Members of the Coastal Photographers Guild are exhibiting photographs honoring the life of Sidney Lanier at The Horton Gallery – Southeast Georgia Health Systems in Brunswick for the month of January.

Lanier was born in Macon, Georgia at the cottage I photographed above.  He died in North Carolina in 1881 at the age of 39.  Between, he began playing flute at an early age, graduated first in his class from Oglethorpe University, served as a private in the Confederate Army,  and was captured by Union forces while commanding a blockade runner. He was imprisoned at Point Lookout, Maryland, where he contracted tuberculosis.

Returning from the war, he married Mary Day and practiced law with his father.  The building which housed his law office still stands on Second Street in Macon.  In an effort to support his wife and three sons, he wrote and published poetry, including “The Marshes of Glynn”, an unfinished set of lyrical poems about the vast salt marshes of Glynn County, Georgia. The longest bridge in Georgia spans some of those marshes and is named for Lanier.

Later in life, Lanier was on the faculty of Johns Hopkins University and specialized in English novelists.  He wrote a book entitled “The Science of English Verse” in which he developed a theory exploring the connections between musical notation and meter in poetry. He played flute in Baltimore’s Peabody Orchestra.

He died of complications caused by his tuberculosis.

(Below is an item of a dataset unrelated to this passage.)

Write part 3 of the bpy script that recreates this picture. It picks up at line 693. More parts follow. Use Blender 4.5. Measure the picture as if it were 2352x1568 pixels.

My photograph is of The Sidney Lanier Cottage on High Street in Macon.  I’m honored that it will be included in the Horton Gallery exhibit.

Technical Details

For those technically minded, this photograph was shot with a Mamiya RB-67 camera with a 65mm lens.  It was shot on Kodak Tri-X 120 film. I used an orange filter to darken the sky and developed in Pyrocat PC.
The other photographs in the exhibit were shot in Glynn County and evoke the spirit Lanier showed in his poems about the area.